Romero foi um homem de profunda fé, que se referia a Jesus como «alegria cristã da minha vida», que escolheu como lema episcopal «sentir com a Igreja», aprendido dos exercícios espirituais de Santo Inácio. Manifestou uma especial fidelidade aos Papas que conheceu, de Pio XI a João Paulo II, o que o levou a dizer: «A maior glória de um pastor é viver em comunhão com o Papa». Escreveu em suas notas: «Que paradoxo… à medida que cresce em mim uma adesão a Roma, me identifico mais com a minha diocese e a minha pátria».
Entretanto, 40 anos após sua morte, em um contexto diferente como é o atual, onde muitos jovens nunca ouviram falar dele, a que nos desafia o testemunho do mártir Romero?
O Papa Francisco sintetizou tal testemunho na carta que enviou no dia da beatificação: «A voz do novo Beato continua a ressoar hoje para nos recordar que a Igreja, convocação de irmãos ao redor do seu Senhor, é a família de Deus, onde não pode haver divisão alguma. A fé em Jesus Cristo, retamente entendida e vivida até às suas derradeiras consequências, gera comunidades artífices de paz e de solidariedade. A isto é chamada hoje a Igreja em El Salvador, na América e no mundo inteiro: a ser rica de misericórdia e a tornar-se fermento de reconciliação para a sociedade».
Nestas palavras do Papa, temos claramente uma bússola para não diluirmos o testemunho de Dom Romero e de tantos cristãos de El Salvador – fala-se em mais de 500 mártires – o que coloca em evidência que o amor a Cristo não se separa do amor ao irmão.
A canonização deste mártir, em 14 de outubro de 2018, purificou as reduzidas interpretações que existiam sobre ele.
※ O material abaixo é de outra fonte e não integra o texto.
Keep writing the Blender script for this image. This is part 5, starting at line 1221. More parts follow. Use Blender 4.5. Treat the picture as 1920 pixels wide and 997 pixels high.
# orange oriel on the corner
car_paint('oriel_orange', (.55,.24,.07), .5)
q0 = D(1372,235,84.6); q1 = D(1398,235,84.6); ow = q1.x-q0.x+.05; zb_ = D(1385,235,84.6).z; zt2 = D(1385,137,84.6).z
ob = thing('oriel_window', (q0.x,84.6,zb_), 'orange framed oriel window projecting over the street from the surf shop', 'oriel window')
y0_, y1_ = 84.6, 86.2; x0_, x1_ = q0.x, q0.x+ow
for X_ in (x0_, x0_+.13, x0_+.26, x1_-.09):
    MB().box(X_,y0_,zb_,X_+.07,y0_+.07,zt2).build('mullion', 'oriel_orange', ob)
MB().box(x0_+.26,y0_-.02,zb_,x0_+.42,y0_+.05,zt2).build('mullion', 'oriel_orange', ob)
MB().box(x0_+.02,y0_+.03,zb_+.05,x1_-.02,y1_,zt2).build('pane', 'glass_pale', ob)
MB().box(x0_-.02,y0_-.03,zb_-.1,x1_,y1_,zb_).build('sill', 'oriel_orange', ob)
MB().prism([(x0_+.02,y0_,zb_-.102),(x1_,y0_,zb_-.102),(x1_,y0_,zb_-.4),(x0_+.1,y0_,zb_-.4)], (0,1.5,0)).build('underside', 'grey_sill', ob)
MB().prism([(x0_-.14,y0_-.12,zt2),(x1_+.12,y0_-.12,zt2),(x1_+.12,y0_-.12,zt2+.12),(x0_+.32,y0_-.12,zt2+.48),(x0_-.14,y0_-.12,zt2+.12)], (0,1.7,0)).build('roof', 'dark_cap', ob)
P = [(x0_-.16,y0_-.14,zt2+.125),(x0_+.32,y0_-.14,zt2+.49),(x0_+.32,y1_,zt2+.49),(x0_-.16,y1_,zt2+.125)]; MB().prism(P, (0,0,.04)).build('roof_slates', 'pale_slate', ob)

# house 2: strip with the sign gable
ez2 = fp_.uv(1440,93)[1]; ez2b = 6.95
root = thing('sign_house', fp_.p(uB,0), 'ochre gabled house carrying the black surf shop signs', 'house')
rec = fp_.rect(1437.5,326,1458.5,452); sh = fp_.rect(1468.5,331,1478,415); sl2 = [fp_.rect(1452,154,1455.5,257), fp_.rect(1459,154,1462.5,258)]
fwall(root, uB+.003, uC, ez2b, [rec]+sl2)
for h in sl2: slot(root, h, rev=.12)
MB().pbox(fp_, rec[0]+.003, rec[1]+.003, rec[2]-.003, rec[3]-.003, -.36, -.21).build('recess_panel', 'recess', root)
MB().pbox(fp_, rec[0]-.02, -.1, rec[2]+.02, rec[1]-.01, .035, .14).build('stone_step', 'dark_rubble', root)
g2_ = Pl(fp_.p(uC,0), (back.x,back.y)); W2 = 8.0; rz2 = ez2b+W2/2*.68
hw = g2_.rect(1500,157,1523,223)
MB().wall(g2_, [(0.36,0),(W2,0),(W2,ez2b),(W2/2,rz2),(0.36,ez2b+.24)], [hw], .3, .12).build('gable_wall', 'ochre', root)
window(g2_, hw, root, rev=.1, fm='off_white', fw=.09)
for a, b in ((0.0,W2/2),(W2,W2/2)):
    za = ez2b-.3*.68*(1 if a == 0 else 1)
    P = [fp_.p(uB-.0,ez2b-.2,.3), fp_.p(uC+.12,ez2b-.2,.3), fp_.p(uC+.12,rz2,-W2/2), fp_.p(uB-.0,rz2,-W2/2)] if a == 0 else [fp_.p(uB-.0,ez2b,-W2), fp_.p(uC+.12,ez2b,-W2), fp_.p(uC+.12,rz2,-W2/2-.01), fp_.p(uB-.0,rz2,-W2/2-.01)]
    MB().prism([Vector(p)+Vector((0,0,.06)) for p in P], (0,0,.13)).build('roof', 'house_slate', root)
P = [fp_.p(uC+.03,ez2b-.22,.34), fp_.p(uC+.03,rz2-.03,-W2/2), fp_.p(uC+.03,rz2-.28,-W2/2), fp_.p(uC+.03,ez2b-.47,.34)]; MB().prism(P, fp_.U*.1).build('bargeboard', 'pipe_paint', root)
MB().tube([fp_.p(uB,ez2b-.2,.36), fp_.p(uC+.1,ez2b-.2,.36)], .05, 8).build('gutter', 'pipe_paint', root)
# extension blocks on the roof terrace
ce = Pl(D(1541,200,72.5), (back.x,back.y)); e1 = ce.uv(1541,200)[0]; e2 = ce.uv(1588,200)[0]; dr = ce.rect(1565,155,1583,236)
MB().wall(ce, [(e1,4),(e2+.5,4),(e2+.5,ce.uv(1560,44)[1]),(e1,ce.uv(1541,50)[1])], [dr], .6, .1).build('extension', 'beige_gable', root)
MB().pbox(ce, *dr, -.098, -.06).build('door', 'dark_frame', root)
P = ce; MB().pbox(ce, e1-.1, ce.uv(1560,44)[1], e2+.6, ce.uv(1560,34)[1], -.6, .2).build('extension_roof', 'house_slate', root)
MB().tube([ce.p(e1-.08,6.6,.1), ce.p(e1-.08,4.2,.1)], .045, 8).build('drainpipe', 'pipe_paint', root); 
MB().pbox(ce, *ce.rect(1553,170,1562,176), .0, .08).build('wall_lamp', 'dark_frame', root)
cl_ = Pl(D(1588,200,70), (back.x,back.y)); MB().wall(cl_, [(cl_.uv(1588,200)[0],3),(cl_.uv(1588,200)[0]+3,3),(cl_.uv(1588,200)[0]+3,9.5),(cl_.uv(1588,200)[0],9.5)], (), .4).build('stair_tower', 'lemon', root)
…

Ao mostrar o verdadeiro rosto do santo, a Igreja latino-americana tem uma testemunha que nos ensina a enfrentar os desafios de violência e injustiças que ainda existem no continente, especialmente neste momento convulso e desorientado pelo qual a América Latina passa, e fielmente confiar nas palavras do salmo preferido de Dom Romero: «Ao abrigo do Altíssimo, não temerás temor algum durante a noite, meu Deus, em vós confio» (Salmo 90).
São Paulo VI, canonizado no mesmo dia que Santo Oscar Romero, escreveu que «é no meio de suas desgraças que nossos contemporâneos precisam conhecer a alegria e ouvir o seu canto». Assim, o testemunho de Dom Romero pode ser fonte de esperança para uma nova primavera da fé no Novo Mundo.